Einzige Ausnahme davon ist die sehnsüchtige Liebesballade der Allegra. Sie singt von „einem Stern“, dem all ihre Träume und Wünsche gelten. Diese Ballade würde in jedes Musical passen.

Apropos Musical: Für ein modernes Musical fehlt „Königshaut“ erstens die richtige Thematik und zweitens der Glamour. Zeit / Lebenszeit – das ist eine wohl zu abstrakte Materie, um sie in ein Musical zu packen. Und der Glamour stellt sich schon deswegen nicht ein, weil Story und Musik dem entgegenstehen. Brecht/Weill haben ja auch kein Liebeslied für Mäckie Messer geschrieben, sondern stattdessen von einem „Haifisch“ erzählt. Dennoch fehlt am Schluss auch der obligatorische Rausschmeißer nicht, ein fetziger Song für das gesamte Ensemble, bei dem jeder Zuhörer mitsingen darf.

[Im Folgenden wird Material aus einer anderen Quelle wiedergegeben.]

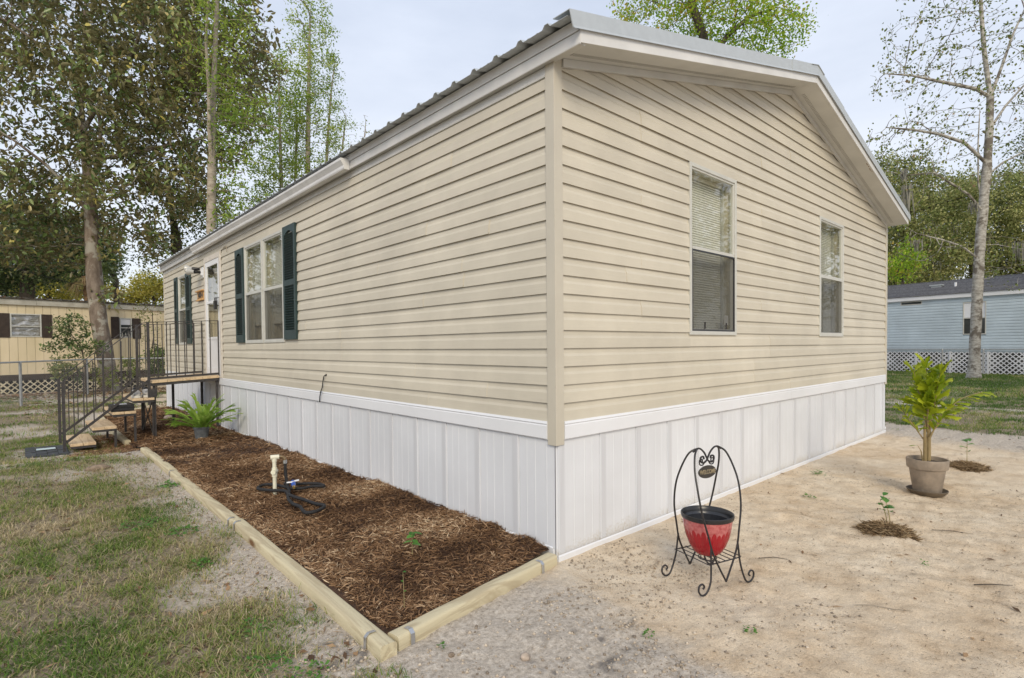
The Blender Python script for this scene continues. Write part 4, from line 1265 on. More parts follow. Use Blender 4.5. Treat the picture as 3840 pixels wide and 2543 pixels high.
def make_mulch():
    xs = np.linspace(-1.262, -0.002, 64); ys = np.concatenate([np.linspace(0, 3.5, 150), np.linspace(3.55, 11.62, 150)])
    X, Yp = np.meshgrid(xs, ys)
    Y = Yp + front_edge(X) * (1 - sst(Yp, 0.0, 1.2))
    Z = mulch_z(X, Y)
    nx = len(xs)
    i = np.arange(nx - 1)[None, :] + nx * np.arange(len(ys) - 1)[:, None]
    f = np.stack([i, i + 1, i + 1 + nx, i + nx], -1).reshape(-1, 4)
    base_m = mat('wet_bark_fines', (0.105, 0.052, 0.026), 0.95, 0.5, 30.0, bump=0.9, bscale=120, col2=(0.03, 0.016, 0.009))
    tag(link('mulch_bed', np_mesh('mulch_bed', np.stack([X.ravel(), Y.ravel(), Z.ravel()], 1), [f], base_m, smooth=True)), kind='structure')
    # shredded bark chips
    n = 52000
    yy = np.concatenate([rng.random(n // 2) * 3.0, 2.0 * rng.random(n // 4) + 2.6, rng.random(n - n // 2 - n // 4) * 8 + 3.6])
    xx = rng.random(n) * 1.235 - 1.245
    yy = np.maximum(yy + front_edge(xx) * (1 - sst(yy, 0, 1.2)), front_edge(xx) + 0.01)
    keep = yy < 11.6
    xx, yy = xx[keep], yy[keep]
    n = len(xx)
    big = sst(yy, 2.5, 8)
    ln = (0.012 + 0.036 * rng.random(n) ** 2.0) * (1 + 0.9 * big)
    wd = (0.0016 + 0.0042 * rng.random(n) ** 2) * (1 + 0.9 * big)
    sel = rng.random(n) < 0.10; ln[sel] = 0.018 + 0.018 * rng.random(sel.sum()); wd[sel] = 0.0035 + 0.0035 * rng.random(sel.sum())
    az = rng.random(n) * 2 * np.pi; el = rng.normal(0, 0.30, n)
    d = np.stack([np.cos(az) * np.cos(el), np.sin(az) * np.cos(el), np.sin(el)], 1)
    sd = np.stack([-np.sin(az), np.cos(az), rng.normal(0, 0.4, n)], 1); sd /= np.linalg.norm(sd, axis=1)[:, None]
    up = np.cross(d, sd)
    c = np.stack([xx, yy, mulch_z(xx, yy) + 0.002 + 0.014 * rng.random(n)], 1)
    c[:, 0] = np.minimum(c[:, 0], -0.004 - np.abs(d[:, 0]) * ln); c[:, 0] = np.maximum(c[:, 0], -1.25 + np.abs(d[:, 0]) * ln * 0.8)
    bend = rng.normal(0, 0.2, n)
    rings = []
    for q, wf, bz in ((-1, 0.35, 0), (0, 1, 1), (1, 0.3, 0)):
        ctr = c + d * (ln * q)[:, None] + up * (ln * bend * bz)[:, None]
        for (a, b2) in ((-1, -0.35), (1, -0.3), (0.1, 0.55)):
            rings.append(ctr + sd * (wd * wf * a)[:, None] + up * (wd * wf * b2)[:, None])
    V = np.stack(rings, 1).reshape(-1, 3)
    b0 = (np.arange(n) * 9)[:, None]
    F = []
    for s_ in range(2):
        for k in range(3):
            F.append(b0 + np.array([[s_ * 3 + k, s_ * 3 + (k + 1) % 3, s_ * 3 + 3 + (k + 1) % 3, s_ * 3 + 3 + k]]))
    tone = np.clip(rng.beta(1.6, 2.6, n) + (fbm(xx * 2.3, yy * 2.3, 3) - 0.5) * 1.1, 0, 1)
    m = tone_mat('shredded_bark', [(0.0, (0.045, 0.022, 0.011)), (0.28, (0.145, 0.078, 0.038)), (0.58, (0.29, 0.170, 0.088)), (0.85, (0.47, 0.325, 0.20)), (1.0, (0.66, 0.51, 0.34))], 0.85)
    me = np_mesh('mulch', V, F, m, np.repeat(tone, 9))
    tag(link('mulch', me), kind='stuff')
    return m


M_BARKCHIP = make_mulch()


def timber(name_label, p, q, axis, z0=-0.02, h=0.084, w=0.080, straps=(), group='landscape timbers edging the mulch bed'):
    """pressure treated landscape timber with two flats and two rounded sides"""
    p, q = Vector(p), Vector(q)
    d = (q - p).normalized(); s = Vector((d.y, -d.x, 0))
    root = thing('landscape_timber', name_label, 'timber', (p + q) / 2, group)
    prof = []
    rc = 0.016
    for (cx_, cz_, a0) in ((w / 2 - rc, -h / 2 + rc, -90), (w / 2 - rc, h / 2 - rc, 0), (-w / 2 + rc, h / 2 - rc, 90), (-w / 2 + rc, -h / 2 + rc, 180)):
        for k in range(4): prof.append((cx_ + rc * math.cos(R(a0 + 30 * k)), cz_ + rc * math.sin(R(a0 + 30 * k))))
    mb = MB()
    ln = (q - p).length
    ph = random.uniform(0, 6)
    fn = lambda a, b, t: tuple(p + d * t + s * (a + 0.003 * math.sin(t * 1.3 + ph)) + Vector((0, 0, gz(*(p + d * t).xy) + z0 + h / 2 + b)))
    mb.extrude(prof, fn, 0, ln, segs=8)
    bo = mb.build('beam', M_TIMBER_Y if axis == 1 else M_TIMBER_X, root, smooth=True)
    for (t, side) in straps:
        b = MB()
        pr = [(side * (w / 2 - 0.045), h / 2 + 0.001), (side * (w / 2 - 0.012), h / 2 + 0.002), (side * (w / 2 + 0.004), h / 2 - 0.014), (side * (w / 2 + 0.006), -h / 2 + 0.004)]
        pr2 = pr + [(a + side * 0.0025, bb + 0.0025) for a, bb in pr[::-1]]
        b.extrude(pr2, fn, t - 0.011, t + 0.011)
        b.build('strap', M_ZINC, root)
    return root


timber('pale landscape timber along the lawn ending at the open front corner of the bed', (-1.312, -0.235, 0), (-1.270, 2.085, 0), 1, straps=((0.135, -1), (2.25, -1)))
timber('pale landscape timber along the lawn beside the standpipe', (-1.272, 2.092, 0), (-1.268, 4.43, 0), 1, z0=-0.026, straps=((0.07, -1), (2.27, -1)))
timber('pale landscape timber ending on the sand just before the steps', (-1.268, 4.44, 0), (-1.262, 6.25, 0), 1, z0=-0.022)
timber('short landscape timber across the front of the bed against the house corner', (-1.255, -0.172, 0), (-0.045, 0.005, 0), 0, straps=((0.075, 1), (1.07, 1)))
timber('landscape timber lying behind the steps, its cut end showing under treads', (-1.27, 7.62, 0), (-1.27, 9.4, 0), 1, z0=-0.01)
timber('landscape timber behind the steps further along toward the tan trailer', (-1.27, 9.42, 0), (-1.25, 11.55, 0), 1, z0=-0.01)
timber('landscape timber closing the far end of the mulch bed', (-1.2, 11.66, 0), (0.05, 11.72, 0), 0, z0=0.0)

# mulch spilled from the bed under the steps
def spill(x0, x1, y0, y1, n):
    x = x0 + (x1 - x0) * rng.random(n); y = y0 + (y1 - y0) * rng.random(n)
    k = rng.random(n) < sst(x + (fbm(x * 2, y * 2, 3) - 0.5) * 0.8, x0, x1) * sst(y, y0, y0 + 0.7) * (1 - sst(y, y1 - 0.5, y1)); x, y = x[k], y[k]; n = len(x)
    az = rng.random(n) * 6.28; ln = 0.018 + 0.035 * rng.random(n); wd = 0.003 + 0.005 * rng.random(n)
    c = np.stack([x, y, ground_z(x, y) + 0.004 + 0.012 * rng.random(n)], 1)
    d = np.stack([np.cos(az), np.sin(az), rng.normal(0, .2, n)], 1); sd = np.stack([-np.sin(az), np.cos(az), rng.normal(0, .3, n)], 1); u = np.array([[0, 0, 1.0]])
    V = np.stack([c - d * ln[:, None], c + sd * wd[:, None], c + d * ln[:, None], c - sd * wd[:, None], c + u * wd[:, None]], 1)
    b0 = (np.arange(n) * 5)[:, None]
    F = np.concatenate([b0 + np.array([[a_, b_, 4]]) for a_, b_ in ((0, 1), (1, 2), (2, 3), (3, 0))])
    tag(link('spilled_mulch', np_mesh('spilled_mulch', V.reshape(-1, 3), [F], M_BARKCHIP, np.repeat(np.clip(rng.beta(1.6, 2.6, n), 0, 1), 5))), kind='stuff')
spill(-2.0, -1.25, 6.35, 9.2, 9000)

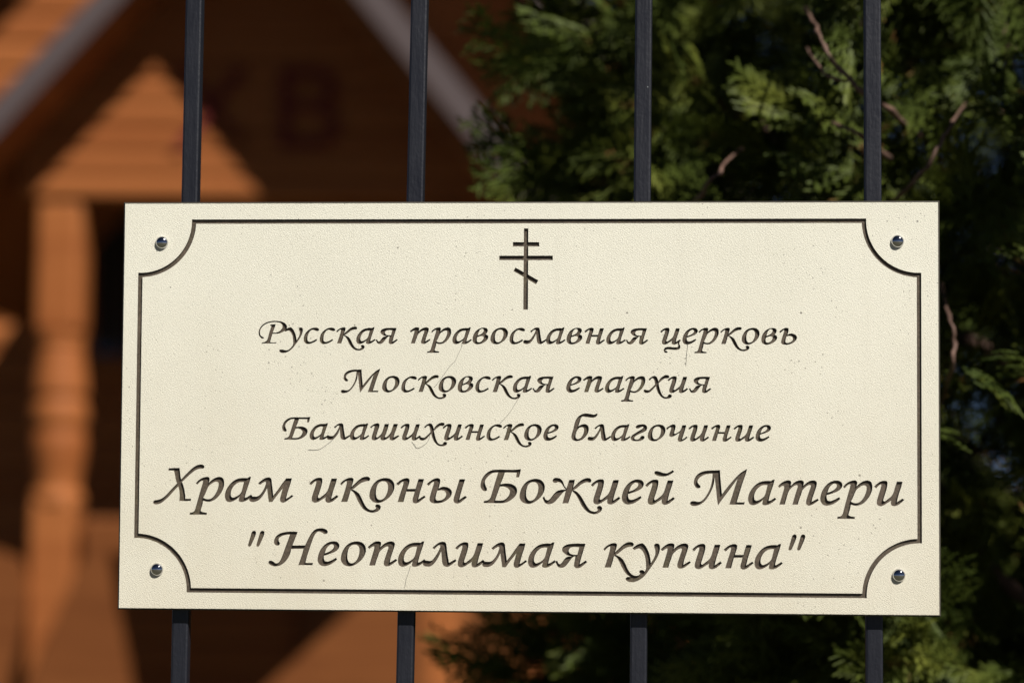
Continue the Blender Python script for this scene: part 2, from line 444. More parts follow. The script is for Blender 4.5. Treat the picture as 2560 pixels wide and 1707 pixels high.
glyph('б', 1420, 1010, 3, 1428.1, 'S', ["575,185* 597,203* 570,240 535,265 480,270 400,262 320,250 285,250 262,275 235,360 207,442* 260,412 330,397 388,420 415,480 405,560 360,640 290,705 210,735 140,735 90,710 67,670 75,600 105,500 130,390 160,310 210,245 280,200 360,185 440,195 530,207"],
      ["200,502 230,472 270,460 303,470 320,510 310,580 275,650 225,690 182,695 154,665 157,600 175,542"])
glyph('г', 1550, 1030, 3, 1577, 'S', ["322,320 314,292 345,258 410,243 480,243 530,270 543,320 520,370 460,405 390,435 320,472 287,510 297,538 340,548 385,530 420,482 460,470 490,490 485,525 440,560 370,578 290,578 235,560 213,520 235,470 310,415 400,360 455,325 466,300 448,291 410,305 360,326"])
glyph('ч', 1640, 1030, 3, 1665, 'S', ["200,325* 250,285 320,247 370,243 393,270 385,330 367,400 362,425 390,428 440,403 485,365 510,310 525,258* 607,258* 580,360 550,450 520,547* 570,520 608,483* 632,507* 580,550 520,583 470,592 439,570 437,520 460,450 468,412* 410,450 350,480 300,492 268,475 267,440 290,370 303,312 288,302 260,316 222,355*"])

TEXT = {
    1: [('Р', 646.25), ('у', 756.9), ('с', 759.4), ('с', 799.4), ('к', 840.4), ('а', 936.25), ('я', 991.6),
        ('п', 1024.4), ('р', 1077.9), ('а', 1176.9), ('в', 1181.25), ('о', 1226), ('с', 1274), ('л', 1325), ('а', 1411.25), ('в', 1416.25), ('н', 1460.6), ('а', 1561.9), ('я', 1617.75),
        ('ц', 1650.4), ('е', 1706.1), ('р', 1746.25), ('к', 1800.9), ('о', 1854.4), ('в', 1903.1), ('ь', 1947.9)],
    2: [('М', 852.1), ('о', 955.25), ('с', 1003.5), ('к', 1044.1), ('о', 1096.5), ('в', 1144), ('с', 1188.5), ('к', 1229.4), ('а', 1328.1), ('я', 1384),
        ('е', 1415.6), ('п', 1457.3), ('а', 1558.7), ('р', 1562.8), ('х', 1621.1), ('и', 1668.7), ('я', 1775.5)],
    3: [('Б', 705.25), ('а', 819.6), ('л', 834.1), ('а', 920.4), ('ш', 924.75), ('и', 1000.9), ('х', 1059.75), ('и', 1106), ('н', 1160.9), ('с', 1216.5), ('к', 1257.2), ('о', 1310.2), ('е', 1358.3),
        ('б', 1428.1), ('л', 1485.9), ('а', 1573.75), ('г', 1577), ('о', 1619.4), ('ч', 1665), ('и', 1721), ('н', 1777.1), ('и', 1833.5), ('е', 1889)],
    4: [('Х', 383), ('р', 489.4), ('а', 626.9), ('м', 729.4), ('и', 773.1), ('к', 850), ('о', 923.5), ('н', 990.25), ('ы', 1066.9),
        ('Б', 1201.25), ('о', 1299), ('ж', 1389), ('и', 1477.1), ('е', 1554.75), ('й', 1613.1), ('М', 1725.25), ('а', 1936.9), ('т', 1945), ('е', 2050.9), ('р', 2108.1), ('и', 2185.6)],
    5: [('"', 620), ('Н', 671), ('е', 794.1), ('о', 852.1), ('п', 919), ('а', 1060.25), ('л', 1081), ('и', 1138.1), ('м', 1313.75), ('а', 1385.9), ('я', 1464),
        ('к', 1508.5), ('у', 1650), ('п', 1652.1), ('и', 1730.5), ('н', 1809.1), ('а', 1953.1), ('"', 1971.9)],
}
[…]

Will also „Königshaut“ unterhalten oder belehren? Es will beides: unterhaltende Belehrung – oder zumindest Erkenntnis. Schließlich handelt es sich um ein Märchen, und der Zweck von Märchen ist, so unterhaltsam sie auch daherkommen mögen, stets auch etwas belehrend. Mal warnen sie, mal loben sie Tugenden. Und Königshaut zeigt, was passieren könnte, wenn …

Unterm Strich

Die Vorlage für das Hörspiel ist eine durchdachte Kombination verschiedener Vorbilder, die eine große Wirkung auf den Leser/Hörer auszuüben vermag. Die Umsetzung im Hörspiel jedoch weist mehrere Ecken und Kanten auf, die das Stück nicht einfach aufzunehmen machen. In erster Linie sind dafür die Stimmen der Sprecher verantwortlich. Ich finde, hier hätte man subtiler und verständnisorientiert besetzen müssen.

Die Songs haben mir gut gefallen, obwohl sie zur Handlung nichts beitragen, sondern lediglich eine Metaebene des Verständnisses bilden: Was eben die Figuren über das Thema Zeit usw. denken und empfinden. Es gibt mehrere Motive wie die Erkennungsmelodie der Königin, und Songs wie den von Allegra, die mir sehr gut gefallen haben. Die meisten Lieder stehen in der Tradition von Brecht/Weill und vielleicht Georg Kreisler („Gehma Tauben vergiften im Park“). Auf einer Bühne dürften sie ihre volle Wirkung entfalten.

„Königshaut“ ist ein Märchen für Erwachsene. Ich kann mir nicht vorstellen, dass Kinder und Jugendliche mit den harten Realitäten, die hier verhandelt werden (Ehebruch, Krieg, Kreuzigung, Raub und Mord) etwas anfangen können. Spaß bereitet das Zuhören wohl erst nach mehrmaligem Anhören.